%%

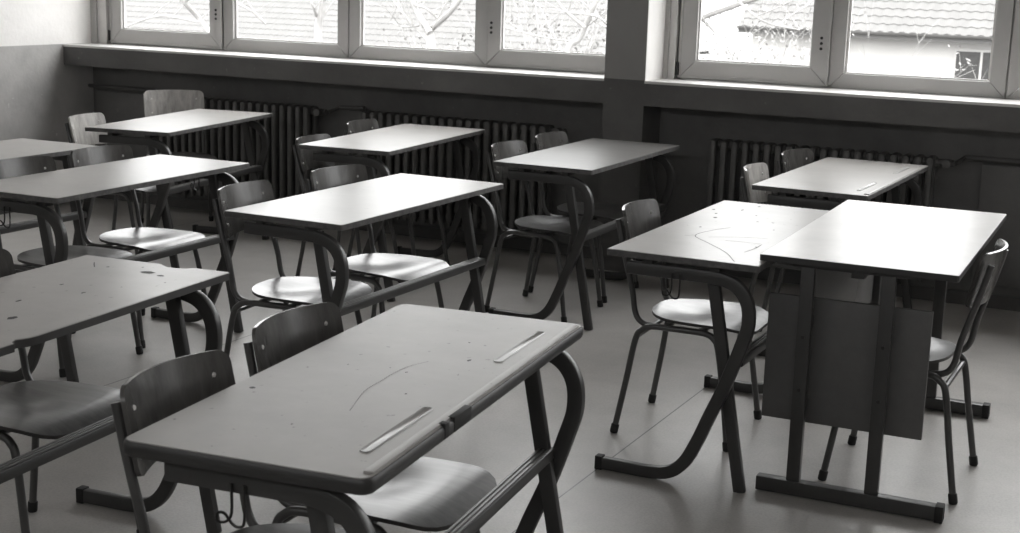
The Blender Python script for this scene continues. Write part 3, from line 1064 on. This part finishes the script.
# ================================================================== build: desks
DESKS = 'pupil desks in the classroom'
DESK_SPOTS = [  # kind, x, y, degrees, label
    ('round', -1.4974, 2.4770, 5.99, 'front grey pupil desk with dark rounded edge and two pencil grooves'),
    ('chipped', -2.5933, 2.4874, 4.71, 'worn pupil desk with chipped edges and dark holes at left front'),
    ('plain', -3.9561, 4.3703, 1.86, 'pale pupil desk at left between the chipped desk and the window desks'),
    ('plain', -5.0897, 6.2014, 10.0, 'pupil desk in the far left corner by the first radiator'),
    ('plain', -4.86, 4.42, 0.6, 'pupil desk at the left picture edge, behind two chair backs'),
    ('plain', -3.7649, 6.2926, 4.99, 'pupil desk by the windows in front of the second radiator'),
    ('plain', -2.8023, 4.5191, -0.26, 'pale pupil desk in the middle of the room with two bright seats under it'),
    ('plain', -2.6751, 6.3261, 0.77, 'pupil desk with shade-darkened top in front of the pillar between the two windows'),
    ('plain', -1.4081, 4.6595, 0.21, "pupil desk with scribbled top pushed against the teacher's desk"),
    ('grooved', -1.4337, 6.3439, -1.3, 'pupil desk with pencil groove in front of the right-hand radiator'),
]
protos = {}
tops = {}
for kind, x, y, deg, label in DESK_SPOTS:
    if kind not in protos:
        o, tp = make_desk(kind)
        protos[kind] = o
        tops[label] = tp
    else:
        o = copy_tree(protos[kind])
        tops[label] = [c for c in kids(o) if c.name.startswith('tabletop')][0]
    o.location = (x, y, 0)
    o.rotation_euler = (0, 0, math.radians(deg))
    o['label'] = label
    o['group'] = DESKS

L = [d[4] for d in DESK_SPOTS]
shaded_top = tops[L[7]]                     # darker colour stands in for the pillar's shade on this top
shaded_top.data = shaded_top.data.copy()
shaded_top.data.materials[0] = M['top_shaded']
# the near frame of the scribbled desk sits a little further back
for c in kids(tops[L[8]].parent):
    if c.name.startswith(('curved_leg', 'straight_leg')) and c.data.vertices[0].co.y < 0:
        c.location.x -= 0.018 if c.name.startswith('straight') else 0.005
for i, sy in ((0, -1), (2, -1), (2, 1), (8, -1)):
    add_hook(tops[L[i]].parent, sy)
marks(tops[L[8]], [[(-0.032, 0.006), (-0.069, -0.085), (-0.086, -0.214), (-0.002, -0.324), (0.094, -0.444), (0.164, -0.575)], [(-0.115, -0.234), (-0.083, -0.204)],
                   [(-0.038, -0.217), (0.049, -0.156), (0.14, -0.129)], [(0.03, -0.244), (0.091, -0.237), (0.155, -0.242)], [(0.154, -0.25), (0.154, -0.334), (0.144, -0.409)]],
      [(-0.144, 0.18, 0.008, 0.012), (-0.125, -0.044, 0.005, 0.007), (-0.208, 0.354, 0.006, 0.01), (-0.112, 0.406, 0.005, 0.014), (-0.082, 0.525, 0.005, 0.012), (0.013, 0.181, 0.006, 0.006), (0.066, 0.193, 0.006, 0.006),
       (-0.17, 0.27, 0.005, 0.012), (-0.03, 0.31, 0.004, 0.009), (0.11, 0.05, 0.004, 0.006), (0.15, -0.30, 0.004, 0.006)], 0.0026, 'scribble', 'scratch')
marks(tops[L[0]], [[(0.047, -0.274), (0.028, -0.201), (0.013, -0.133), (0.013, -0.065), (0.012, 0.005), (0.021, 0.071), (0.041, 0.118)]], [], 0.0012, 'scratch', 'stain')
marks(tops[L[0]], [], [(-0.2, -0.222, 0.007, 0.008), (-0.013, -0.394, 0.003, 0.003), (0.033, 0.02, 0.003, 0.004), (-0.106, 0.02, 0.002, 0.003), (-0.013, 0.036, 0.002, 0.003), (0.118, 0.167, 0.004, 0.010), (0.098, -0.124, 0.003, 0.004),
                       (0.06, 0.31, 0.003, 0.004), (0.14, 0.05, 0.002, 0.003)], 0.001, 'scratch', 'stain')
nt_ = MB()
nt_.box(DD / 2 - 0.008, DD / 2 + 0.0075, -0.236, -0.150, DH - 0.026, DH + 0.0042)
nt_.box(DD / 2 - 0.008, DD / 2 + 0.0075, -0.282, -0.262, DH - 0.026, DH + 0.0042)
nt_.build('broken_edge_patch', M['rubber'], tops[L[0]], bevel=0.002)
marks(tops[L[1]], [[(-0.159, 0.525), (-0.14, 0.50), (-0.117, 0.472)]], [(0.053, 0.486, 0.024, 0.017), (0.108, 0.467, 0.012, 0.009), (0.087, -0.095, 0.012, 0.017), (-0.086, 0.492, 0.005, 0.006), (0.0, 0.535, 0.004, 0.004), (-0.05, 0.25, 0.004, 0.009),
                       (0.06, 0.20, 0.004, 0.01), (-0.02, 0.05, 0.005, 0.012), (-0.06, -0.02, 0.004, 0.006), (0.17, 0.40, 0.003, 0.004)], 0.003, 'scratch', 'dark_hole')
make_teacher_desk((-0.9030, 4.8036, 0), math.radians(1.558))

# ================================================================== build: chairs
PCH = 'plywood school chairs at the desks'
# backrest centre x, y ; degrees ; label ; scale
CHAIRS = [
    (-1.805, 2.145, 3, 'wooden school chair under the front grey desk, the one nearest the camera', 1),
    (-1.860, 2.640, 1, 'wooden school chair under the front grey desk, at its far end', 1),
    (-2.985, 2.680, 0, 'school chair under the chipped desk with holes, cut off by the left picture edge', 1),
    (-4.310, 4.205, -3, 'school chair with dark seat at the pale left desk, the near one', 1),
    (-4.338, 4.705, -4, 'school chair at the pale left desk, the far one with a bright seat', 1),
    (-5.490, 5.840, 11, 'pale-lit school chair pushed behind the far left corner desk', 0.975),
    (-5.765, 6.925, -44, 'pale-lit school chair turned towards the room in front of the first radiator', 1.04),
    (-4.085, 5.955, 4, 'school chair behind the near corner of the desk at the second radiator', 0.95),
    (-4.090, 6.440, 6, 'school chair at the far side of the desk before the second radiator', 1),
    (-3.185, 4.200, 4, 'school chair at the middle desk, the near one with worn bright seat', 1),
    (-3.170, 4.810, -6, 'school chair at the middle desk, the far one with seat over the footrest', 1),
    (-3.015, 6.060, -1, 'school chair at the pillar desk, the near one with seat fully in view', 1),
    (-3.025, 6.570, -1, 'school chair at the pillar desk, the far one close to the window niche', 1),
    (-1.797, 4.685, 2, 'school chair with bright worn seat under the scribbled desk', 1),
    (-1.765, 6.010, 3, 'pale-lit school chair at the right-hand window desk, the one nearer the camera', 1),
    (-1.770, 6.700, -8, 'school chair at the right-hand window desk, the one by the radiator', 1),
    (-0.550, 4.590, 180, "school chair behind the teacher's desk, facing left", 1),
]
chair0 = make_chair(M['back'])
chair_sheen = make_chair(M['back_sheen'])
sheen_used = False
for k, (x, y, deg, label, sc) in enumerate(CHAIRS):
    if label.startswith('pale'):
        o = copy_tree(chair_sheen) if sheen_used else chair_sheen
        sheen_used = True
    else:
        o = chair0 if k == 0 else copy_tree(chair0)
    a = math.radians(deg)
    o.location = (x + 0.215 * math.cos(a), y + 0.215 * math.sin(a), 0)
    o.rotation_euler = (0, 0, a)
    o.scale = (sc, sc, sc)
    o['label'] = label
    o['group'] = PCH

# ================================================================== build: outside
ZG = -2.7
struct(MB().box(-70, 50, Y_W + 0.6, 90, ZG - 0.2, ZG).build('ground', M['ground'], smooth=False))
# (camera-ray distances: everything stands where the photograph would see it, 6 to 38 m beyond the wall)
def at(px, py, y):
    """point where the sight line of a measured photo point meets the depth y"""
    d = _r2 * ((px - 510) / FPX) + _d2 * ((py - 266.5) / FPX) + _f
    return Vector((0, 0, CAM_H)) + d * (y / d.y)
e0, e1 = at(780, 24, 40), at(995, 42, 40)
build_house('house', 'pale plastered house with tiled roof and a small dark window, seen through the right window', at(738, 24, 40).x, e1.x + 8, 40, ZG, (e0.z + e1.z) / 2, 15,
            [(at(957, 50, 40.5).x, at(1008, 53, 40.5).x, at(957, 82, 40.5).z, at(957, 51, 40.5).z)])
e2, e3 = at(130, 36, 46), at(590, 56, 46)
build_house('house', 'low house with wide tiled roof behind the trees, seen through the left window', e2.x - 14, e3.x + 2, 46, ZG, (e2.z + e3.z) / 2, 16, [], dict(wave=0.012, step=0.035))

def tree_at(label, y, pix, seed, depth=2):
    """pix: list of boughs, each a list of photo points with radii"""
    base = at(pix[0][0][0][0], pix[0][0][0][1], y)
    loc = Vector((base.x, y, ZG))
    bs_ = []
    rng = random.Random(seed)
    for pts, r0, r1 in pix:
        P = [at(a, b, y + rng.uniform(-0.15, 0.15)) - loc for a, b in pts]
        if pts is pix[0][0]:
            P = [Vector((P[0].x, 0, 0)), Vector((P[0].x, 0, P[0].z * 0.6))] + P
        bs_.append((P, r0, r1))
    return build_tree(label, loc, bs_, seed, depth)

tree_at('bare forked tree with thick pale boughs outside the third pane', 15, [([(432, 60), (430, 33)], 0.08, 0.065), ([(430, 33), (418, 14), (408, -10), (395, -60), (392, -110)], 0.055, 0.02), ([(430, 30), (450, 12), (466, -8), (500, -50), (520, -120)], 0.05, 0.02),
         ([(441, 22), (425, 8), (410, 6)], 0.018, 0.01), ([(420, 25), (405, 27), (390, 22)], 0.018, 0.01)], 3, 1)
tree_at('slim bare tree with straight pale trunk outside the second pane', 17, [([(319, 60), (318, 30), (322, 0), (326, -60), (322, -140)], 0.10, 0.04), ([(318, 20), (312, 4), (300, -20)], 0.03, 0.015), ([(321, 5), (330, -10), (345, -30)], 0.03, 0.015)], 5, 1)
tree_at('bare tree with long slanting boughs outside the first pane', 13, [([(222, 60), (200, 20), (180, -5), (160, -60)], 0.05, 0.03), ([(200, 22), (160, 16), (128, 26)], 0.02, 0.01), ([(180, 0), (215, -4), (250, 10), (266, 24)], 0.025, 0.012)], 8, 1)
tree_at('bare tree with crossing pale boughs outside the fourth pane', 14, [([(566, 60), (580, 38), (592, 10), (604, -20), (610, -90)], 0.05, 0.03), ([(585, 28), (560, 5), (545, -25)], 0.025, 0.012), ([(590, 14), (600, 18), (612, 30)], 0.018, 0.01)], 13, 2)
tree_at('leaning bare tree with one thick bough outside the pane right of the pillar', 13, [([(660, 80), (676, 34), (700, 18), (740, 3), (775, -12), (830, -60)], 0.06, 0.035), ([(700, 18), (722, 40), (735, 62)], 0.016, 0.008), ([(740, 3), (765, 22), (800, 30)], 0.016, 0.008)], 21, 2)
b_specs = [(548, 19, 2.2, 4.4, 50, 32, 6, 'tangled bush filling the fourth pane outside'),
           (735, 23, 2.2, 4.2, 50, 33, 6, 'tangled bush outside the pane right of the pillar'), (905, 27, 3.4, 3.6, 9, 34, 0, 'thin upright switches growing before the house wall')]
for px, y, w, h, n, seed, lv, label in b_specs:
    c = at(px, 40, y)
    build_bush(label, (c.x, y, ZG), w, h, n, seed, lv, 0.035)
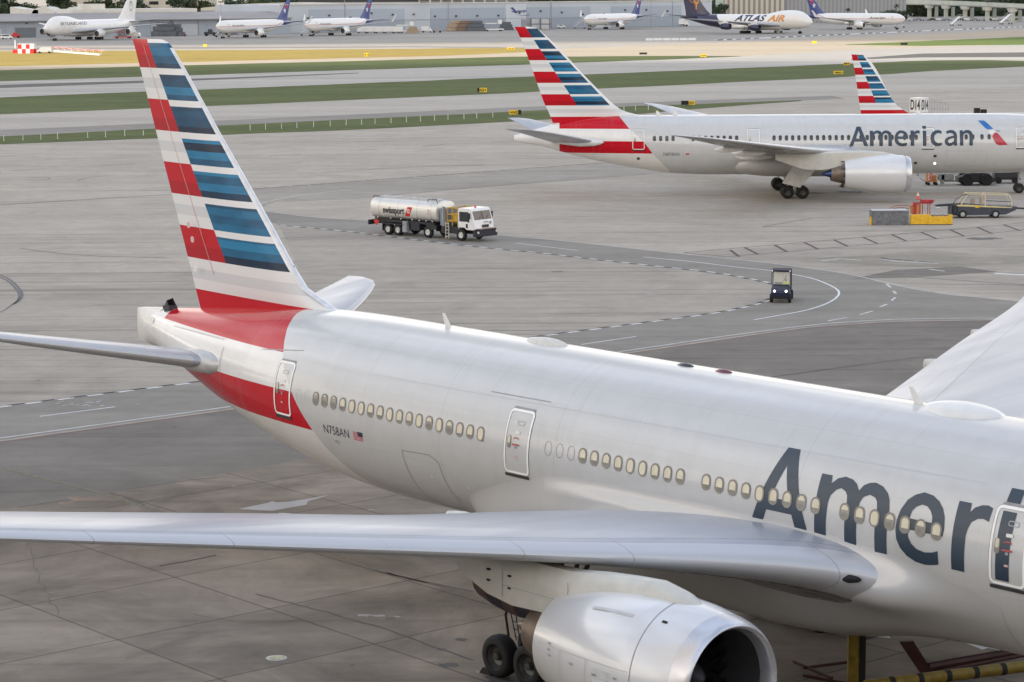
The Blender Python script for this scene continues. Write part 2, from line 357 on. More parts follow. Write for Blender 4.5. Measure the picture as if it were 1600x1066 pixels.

%%

[THE EXERCISE] Give the number of lines in the listing above that contain "Write", and nothing else.

[REPLY TO THE EXERCISE] 2